═════ MATERIAL FOR THIS TASK ═════

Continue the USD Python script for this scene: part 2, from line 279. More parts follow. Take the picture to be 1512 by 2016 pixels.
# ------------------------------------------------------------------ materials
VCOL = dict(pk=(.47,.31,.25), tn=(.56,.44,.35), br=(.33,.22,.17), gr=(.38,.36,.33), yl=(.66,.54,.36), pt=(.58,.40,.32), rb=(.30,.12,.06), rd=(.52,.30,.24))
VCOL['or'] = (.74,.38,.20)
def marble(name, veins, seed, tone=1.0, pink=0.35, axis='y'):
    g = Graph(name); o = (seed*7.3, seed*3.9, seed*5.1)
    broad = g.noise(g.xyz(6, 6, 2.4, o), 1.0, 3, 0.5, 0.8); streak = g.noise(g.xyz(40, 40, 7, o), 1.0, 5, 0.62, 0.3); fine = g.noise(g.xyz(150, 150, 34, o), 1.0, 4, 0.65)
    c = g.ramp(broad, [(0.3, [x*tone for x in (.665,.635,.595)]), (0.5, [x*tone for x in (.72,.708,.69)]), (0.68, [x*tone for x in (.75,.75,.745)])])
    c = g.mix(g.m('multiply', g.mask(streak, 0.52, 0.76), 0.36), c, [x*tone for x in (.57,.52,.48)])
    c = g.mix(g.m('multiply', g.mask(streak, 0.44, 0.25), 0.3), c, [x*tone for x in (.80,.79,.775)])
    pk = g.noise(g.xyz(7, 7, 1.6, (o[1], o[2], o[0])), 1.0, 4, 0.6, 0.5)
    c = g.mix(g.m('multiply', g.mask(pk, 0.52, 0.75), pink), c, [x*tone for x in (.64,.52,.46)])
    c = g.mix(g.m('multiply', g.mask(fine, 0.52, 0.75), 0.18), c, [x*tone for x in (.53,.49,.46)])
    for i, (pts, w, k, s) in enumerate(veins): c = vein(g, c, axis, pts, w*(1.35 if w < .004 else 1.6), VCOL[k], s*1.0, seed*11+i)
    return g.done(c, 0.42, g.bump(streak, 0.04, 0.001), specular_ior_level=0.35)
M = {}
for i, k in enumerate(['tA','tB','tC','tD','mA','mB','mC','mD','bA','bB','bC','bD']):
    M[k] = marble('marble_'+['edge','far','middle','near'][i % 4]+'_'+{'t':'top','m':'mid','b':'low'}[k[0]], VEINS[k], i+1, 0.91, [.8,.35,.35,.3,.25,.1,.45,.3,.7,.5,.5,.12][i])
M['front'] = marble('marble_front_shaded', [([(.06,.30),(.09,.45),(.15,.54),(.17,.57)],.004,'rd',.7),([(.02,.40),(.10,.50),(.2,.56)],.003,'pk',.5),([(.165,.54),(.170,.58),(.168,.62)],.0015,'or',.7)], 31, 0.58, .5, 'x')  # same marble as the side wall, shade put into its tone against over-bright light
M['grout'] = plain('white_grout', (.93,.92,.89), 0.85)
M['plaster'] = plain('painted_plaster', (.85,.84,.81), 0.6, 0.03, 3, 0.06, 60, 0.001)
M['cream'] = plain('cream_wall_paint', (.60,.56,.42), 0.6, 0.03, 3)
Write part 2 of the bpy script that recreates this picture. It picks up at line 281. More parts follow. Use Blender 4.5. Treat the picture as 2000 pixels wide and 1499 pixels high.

═════

WHAT THIS TASK INVOLVES.
Transcribe all of the entries without altering anything.

SOLVED EXERCISE.
Continue the USD Python script for this scene: part 2, from line 279. More parts follow. Take the picture to be 1512 by 2016 pixels.
# ------------------------------------------------------------------ materials
VCOL = dict(pk=(.47,.31,.25), tn=(.56,.44,.35), br=(.33,.22,.17), gr=(.38,.36,.33), yl=(.66,.54,.36), pt=(.58,.40,.32), rb=(.30,.12,.06), rd=(.52,.30,.24))
VCOL['or'] = (.74,.38,.20)
def marble(name, veins, seed, tone=1.0, pink=0.35, axis='y'):
    g = Graph(name); o = (seed*7.3, seed*3.9, seed*5.1)
    broad = g.noise(g.xyz(6, 6, 2.4, o), 1.0, 3, 0.5, 0.8); streak = g.noise(g.xyz(40, 40, 7, o), 1.0, 5, 0.62, 0.3); fine = g.noise(g.xyz(150, 150, 34, o), 1.0, 4, 0.65)
    c = g.ramp(broad, [(0.3, [x*tone for x in (.665,.635,.595)]), (0.5, [x*tone for x in (.72,.708,.69)]), (0.68, [x*tone for x in (.75,.75,.745)])])
    c = g.mix(g.m('multiply', g.mask(streak, 0.52, 0.76), 0.36), c, [x*tone for x in (.57,.52,.48)])
    c = g.mix(g.m('multiply', g.mask(streak, 0.44, 0.25), 0.3), c, [x*tone for x in (.80,.79,.775)])
    pk = g.noise(g.xyz(7, 7, 1.6, (o[1], o[2], o[0])), 1.0, 4, 0.6, 0.5)
    c = g.mix(g.m('multiply', g.mask(pk, 0.52, 0.75), pink), c, [x*tone for x in (.64,.52,.46)])
    c = g.mix(g.m('multiply', g.mask(fine, 0.52, 0.75), 0.18), c, [x*tone for x in (.53,.49,.46)])
    for i, (pts, w, k, s) in enumerate(veins): c = vein(g, c, axis, pts, w*(1.35 if w < .004 else 1.6), VCOL[k], s*1.0, seed*11+i)
    return g.done(c, 0.42, g.bump(streak, 0.04, 0.001), specular_ior_level=0.35)
M = {}
for i, k in enumerate(['tA','tB','tC','tD','mA','mB','mC','mD','bA','bB','bC','bD']):
    M[k] = marble('marble_'+['edge','far','middle','near'][i % 4]+'_'+{'t':'top','m':'mid','b':'low'}[k[0]], VEINS[k], i+1, 0.91, [.8,.35,.35,.3,.25,.1,.45,.3,.7,.5,.5,.12][i])
M['front'] = marble('marble_front_shaded', [([(.06,.30),(.09,.45),(.15,.54),(.17,.57)],.004,'rd',.7),([(.02,.40),(.10,.50),(.2,.56)],.003,'pk',.5),([(.165,.54),(.170,.58),(.168,.62)],.0015,'or',.7)], 31, 0.58, .5, 'x')  # same marble as the side wall, shade put into its tone against over-bright light
M['grout'] = plain('white_grout', (.93,.92,.89), 0.85)
M['plaster'] = plain('painted_plaster', (.85,.84,.81), 0.6, 0.03, 3, 0.06, 60, 0.001)
M['cream'] = plain('cream_wall_paint', (.60,.56,.42), 0.6, 0.03, 3)
Write part 2 of the bpy script that recreates this picture. It picks up at line 281. More parts follow. Use Blender 4.5. Treat the picture as 2000 pixels wide and 1499 pixels high.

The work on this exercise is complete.